Crenshaw was right not to rise to that bait and to push back.

Next, let’s address Bash’s claim that armed security is just “more guns.”

Guns are not inherently evil. They’re objects, not people. They don’t have morals or free will. A gun left sitting on a table will do absolutely nothing unless someone picks it up.

What Bash basically argues with her snide nonsense is that guns are inherently evil, that their mere existence is the problem and, as such, they should be trusted in no one’s hands.

Crenshaw’s counter, that armed security just like they have at CNN, is the precise response needed. Bash enjoys not having to worry while she’s at work, then folks like her oppose any effort to provide that same level of security to our kids.

Now, I’m partial to more armed teachers as well as security, but there’s really no reason not to have armed guards–several of them per school–in place if we’re that serious about protecting our kids. Further, Crenshaw pointing out hardening buildings by limiting points of entry was dead on correct as well.
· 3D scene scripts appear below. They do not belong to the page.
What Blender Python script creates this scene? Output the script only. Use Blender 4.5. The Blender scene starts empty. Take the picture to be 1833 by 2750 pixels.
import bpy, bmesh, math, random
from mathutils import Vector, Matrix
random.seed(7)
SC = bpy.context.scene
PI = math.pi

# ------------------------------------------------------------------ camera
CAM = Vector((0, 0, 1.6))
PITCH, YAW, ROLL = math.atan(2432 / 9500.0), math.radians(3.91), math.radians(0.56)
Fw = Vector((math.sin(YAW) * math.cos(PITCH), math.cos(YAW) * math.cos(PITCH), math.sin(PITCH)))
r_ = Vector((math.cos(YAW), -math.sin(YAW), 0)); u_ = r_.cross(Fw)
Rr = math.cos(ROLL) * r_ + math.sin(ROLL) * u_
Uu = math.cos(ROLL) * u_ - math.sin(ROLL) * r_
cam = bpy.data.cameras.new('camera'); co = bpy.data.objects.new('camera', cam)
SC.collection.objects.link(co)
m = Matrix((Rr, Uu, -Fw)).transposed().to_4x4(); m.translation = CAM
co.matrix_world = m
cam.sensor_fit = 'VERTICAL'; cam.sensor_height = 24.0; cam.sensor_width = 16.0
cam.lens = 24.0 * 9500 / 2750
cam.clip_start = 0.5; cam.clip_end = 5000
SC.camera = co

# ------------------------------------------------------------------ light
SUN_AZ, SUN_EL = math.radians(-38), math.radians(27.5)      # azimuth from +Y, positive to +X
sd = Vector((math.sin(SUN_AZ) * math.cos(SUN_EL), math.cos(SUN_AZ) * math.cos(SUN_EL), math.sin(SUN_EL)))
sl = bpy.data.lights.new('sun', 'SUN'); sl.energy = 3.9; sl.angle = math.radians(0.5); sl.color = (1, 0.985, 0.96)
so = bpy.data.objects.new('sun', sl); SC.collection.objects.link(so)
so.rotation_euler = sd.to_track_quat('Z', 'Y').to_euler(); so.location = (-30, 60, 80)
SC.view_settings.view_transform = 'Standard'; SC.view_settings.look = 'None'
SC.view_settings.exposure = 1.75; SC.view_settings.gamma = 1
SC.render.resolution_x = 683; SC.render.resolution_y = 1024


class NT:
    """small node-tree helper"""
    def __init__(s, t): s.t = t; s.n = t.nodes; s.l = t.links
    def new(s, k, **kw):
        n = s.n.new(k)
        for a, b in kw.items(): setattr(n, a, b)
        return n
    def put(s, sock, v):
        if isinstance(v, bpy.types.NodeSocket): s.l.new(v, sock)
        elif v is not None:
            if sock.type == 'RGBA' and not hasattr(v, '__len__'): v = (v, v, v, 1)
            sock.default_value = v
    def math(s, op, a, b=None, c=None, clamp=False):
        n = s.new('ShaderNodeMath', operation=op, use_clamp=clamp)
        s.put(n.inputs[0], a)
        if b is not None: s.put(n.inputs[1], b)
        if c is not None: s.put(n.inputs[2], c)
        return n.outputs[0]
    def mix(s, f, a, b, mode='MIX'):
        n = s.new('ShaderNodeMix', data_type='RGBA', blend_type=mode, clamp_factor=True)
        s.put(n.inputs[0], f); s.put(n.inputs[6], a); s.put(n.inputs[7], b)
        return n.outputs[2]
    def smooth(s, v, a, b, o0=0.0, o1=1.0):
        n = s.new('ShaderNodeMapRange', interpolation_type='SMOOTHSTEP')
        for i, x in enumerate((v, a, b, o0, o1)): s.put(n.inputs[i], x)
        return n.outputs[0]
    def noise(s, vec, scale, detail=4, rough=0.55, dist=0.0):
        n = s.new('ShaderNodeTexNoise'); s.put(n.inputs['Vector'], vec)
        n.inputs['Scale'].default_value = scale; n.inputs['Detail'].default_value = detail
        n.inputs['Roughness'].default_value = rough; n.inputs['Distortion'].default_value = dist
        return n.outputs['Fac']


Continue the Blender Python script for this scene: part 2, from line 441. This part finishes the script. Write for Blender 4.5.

The truth of the matter is that we’ll never be able to just will mass shootings out of existence and gun control isn’t a winning strategy, either. Two within two days in California illustrated that, as did mass shootings all over Europe and Asia in the past year or so.

Yet we can make our schools the least viable potential target we can. This shouldn’t even be something we should have to debate beyond the details themselves. Yet Crenshaw managed to flummox someone who talks for a living by simply insisting that the protection she gets and that he gets in both the Capitol and in the building where his offices are should be in place for schools as well.

And they wonder why nothing ever gets done.